Ahora llegamos a lo que más rabia me da de toda la película. El barco está a punto de hundirse. Cientos de pasajeros han muerto desnucados y ahogados, así que el badulaque de Jack le da unos consejitos prácticos a la Rose para que en el momento de la succión la vieja no se ahogue. El barco se hunde y logran salir a la superficie. Hasta ahora vamos bien. Hoy por ti, mañana por mi.

Ya con el barco en las profundidades del océano (y seamos redundantes), un mar de gente flota en el agua helada sin esperanza alguna de quedar con vida. Madres se abrazan a sus bebés mientras estos mueren congelados, grupos de personas pelean por un flotadorcito enano tratando de salvar sus vidas, cuerpos mutilados por las hélices flotan por ahí, niños se hunden tras morir ahogados y congelados… ¿y dónde están la inconsciente de Rose y su llaverito Jack?

Vemos entonces a la engreída de Rose tendida en una puerta como de 5 metros de ancho por 10 de largo, mientras le agarra la mano al amor de su vida que se está congelando en el agua y se prometen amor eterno. Nuevamente hacemos el paneo de la situación: ya sabemos que como doscientas mil personas están chapuceando para mantenerse vivas, y ella fresca en esa puta puerta flotadora, que por cierto, es la única que quedó. A esta cretina no se le ocurre por un nanosegundo decirle al tipo, “venga, súbase”. No. La vieja se pone a cantar, se echa un motoso y asume que el tipo va a estar vivo después de estar tres horas en el agua helada. Así las cosas, el tipo se congela y ella deja que tontolindo se vaya al fondo del mar jurándole que va a cumplir la promesa de nunca dejarlo ir.

La tipa obviamente se salva y cuando los rescatistas preguntan su nombre, ella se otorga el apellido de su difunto amor a quien no fue capaz de dejarle un espacio en su enorme puerta flotadora. Años después, la muy insolente le cuenta a sus nietos la historia de su infidelidad, y tiene el descaro de decirles que el abuelo fue el clavo que sacó el otro clavo, Jack, al que no se le dio la gana de montar en la puerta gigante porque para ella, donde come uno, sólo come uno.

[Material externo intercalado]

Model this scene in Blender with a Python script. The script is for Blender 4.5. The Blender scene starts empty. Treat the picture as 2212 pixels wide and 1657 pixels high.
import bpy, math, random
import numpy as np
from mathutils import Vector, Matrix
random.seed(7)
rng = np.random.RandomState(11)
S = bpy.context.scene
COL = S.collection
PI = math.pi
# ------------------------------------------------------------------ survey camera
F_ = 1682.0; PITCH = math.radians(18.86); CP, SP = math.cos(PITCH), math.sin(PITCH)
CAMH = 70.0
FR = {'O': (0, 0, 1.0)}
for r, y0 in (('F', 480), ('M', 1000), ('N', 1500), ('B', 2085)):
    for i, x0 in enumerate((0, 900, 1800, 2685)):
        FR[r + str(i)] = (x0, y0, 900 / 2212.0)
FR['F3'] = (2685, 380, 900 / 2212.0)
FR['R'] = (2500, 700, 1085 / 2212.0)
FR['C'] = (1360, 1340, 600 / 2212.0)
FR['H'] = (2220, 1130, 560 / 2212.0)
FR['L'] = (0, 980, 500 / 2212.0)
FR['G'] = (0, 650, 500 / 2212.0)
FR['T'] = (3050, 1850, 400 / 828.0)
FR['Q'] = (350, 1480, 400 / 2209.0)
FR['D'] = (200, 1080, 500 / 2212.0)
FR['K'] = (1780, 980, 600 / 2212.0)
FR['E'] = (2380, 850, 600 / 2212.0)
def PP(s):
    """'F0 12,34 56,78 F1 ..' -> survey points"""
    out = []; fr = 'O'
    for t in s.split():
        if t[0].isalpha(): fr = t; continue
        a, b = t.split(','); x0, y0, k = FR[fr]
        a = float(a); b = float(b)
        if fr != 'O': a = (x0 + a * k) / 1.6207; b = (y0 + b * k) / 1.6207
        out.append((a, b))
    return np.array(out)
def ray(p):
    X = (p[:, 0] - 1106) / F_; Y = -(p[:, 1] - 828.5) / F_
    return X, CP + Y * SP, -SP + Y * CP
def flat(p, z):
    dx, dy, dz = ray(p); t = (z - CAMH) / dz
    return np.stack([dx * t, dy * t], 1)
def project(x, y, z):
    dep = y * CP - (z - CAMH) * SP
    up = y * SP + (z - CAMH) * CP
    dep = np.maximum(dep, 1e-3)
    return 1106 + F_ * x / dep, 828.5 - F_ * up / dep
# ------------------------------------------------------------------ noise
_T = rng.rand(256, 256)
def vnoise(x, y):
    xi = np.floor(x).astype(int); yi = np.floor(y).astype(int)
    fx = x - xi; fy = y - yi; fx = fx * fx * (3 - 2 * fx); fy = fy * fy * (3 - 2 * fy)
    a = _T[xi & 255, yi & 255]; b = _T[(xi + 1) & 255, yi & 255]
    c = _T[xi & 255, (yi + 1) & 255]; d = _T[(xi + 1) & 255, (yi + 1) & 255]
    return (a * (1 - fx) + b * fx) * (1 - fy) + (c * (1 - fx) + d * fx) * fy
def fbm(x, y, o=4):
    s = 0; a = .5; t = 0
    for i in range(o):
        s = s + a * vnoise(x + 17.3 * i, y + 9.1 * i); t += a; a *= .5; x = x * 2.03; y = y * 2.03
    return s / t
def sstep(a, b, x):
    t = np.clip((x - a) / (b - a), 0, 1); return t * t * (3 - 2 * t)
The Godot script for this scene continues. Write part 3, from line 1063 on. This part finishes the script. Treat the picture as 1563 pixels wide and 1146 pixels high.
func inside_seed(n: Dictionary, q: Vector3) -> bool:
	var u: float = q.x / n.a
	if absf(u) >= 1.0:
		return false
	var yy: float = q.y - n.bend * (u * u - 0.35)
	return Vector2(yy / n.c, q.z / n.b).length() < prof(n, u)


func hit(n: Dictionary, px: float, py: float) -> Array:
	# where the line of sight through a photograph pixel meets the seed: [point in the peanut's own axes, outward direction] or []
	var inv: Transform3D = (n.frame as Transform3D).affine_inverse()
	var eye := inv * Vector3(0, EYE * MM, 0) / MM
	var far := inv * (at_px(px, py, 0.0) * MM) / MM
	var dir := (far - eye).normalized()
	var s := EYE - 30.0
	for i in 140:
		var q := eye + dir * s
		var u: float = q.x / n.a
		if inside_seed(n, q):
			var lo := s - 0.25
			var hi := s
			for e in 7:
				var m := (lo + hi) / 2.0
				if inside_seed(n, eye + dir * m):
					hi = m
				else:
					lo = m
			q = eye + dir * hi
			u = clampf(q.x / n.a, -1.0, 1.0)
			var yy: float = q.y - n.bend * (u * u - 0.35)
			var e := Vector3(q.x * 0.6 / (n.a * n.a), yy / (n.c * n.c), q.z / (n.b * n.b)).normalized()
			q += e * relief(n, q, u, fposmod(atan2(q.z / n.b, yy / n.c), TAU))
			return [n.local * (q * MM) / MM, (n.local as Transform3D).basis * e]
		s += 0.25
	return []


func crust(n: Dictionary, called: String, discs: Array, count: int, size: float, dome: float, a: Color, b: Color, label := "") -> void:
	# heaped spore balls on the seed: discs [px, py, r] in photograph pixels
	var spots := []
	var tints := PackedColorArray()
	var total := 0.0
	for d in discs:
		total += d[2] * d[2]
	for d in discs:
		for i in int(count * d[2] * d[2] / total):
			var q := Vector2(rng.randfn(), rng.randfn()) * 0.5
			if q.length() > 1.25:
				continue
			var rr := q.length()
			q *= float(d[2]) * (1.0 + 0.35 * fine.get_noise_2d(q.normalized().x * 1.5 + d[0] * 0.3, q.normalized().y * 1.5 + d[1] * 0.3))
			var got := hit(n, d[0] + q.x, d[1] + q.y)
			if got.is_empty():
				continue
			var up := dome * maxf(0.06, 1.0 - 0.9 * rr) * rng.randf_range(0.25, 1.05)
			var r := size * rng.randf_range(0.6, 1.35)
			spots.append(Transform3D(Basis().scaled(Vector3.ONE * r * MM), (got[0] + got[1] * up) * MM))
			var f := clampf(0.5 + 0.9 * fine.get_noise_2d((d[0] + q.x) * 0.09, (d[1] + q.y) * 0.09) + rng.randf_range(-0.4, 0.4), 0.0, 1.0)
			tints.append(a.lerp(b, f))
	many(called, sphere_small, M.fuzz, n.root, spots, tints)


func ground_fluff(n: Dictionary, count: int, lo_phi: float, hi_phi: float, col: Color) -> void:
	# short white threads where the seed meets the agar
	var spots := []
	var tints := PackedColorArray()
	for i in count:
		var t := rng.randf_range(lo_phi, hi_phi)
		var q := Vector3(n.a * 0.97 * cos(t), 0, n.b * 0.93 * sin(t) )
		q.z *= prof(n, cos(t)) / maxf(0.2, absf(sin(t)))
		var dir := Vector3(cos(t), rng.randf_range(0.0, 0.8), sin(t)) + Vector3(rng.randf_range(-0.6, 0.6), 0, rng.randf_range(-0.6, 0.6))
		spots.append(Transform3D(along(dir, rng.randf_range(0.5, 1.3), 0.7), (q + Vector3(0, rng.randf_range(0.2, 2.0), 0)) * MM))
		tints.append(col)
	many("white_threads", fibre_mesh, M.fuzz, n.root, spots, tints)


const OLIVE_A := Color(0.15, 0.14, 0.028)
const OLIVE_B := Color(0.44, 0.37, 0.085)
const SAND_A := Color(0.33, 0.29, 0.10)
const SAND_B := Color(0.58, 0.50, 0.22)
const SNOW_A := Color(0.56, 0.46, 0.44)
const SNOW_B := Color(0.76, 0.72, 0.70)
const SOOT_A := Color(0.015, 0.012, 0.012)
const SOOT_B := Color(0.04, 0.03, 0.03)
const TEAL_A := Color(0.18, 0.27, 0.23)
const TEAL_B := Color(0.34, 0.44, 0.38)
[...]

Todos suspiran ante su gran historia de amor, que no es más que la historia de una narcisista odiosa. Y llegamos al día de su muerte (porque hierba mala se demora harto en morir). Rose, ahora una anciana detestable, se levanta de su lecho y se dirige a la popa del barco. Saca del bolsillo de su levantadora el diamante gigante que usó para que tontolindo la dibujara y, ¡OH, lo bota al mar!

Esta aristócrata prefiere botarlo antes que dejárselo a la humanidad o a alguien que probablemente podría acabar el hambre de por lo menos un país tercermundista con lo que cuesta ese diamante. Pero no… ella tiene que botar el rarísimo y único en el mundo diamante azul porque representa al tipo que juró no olvidaría nunca, a quien manipuló, usó, y dejó morir para que ella pudiera vivir 158 años.

Como duele crecer. Como duele crecer y darse cuenta de los timos que Hollywood nos ha metido.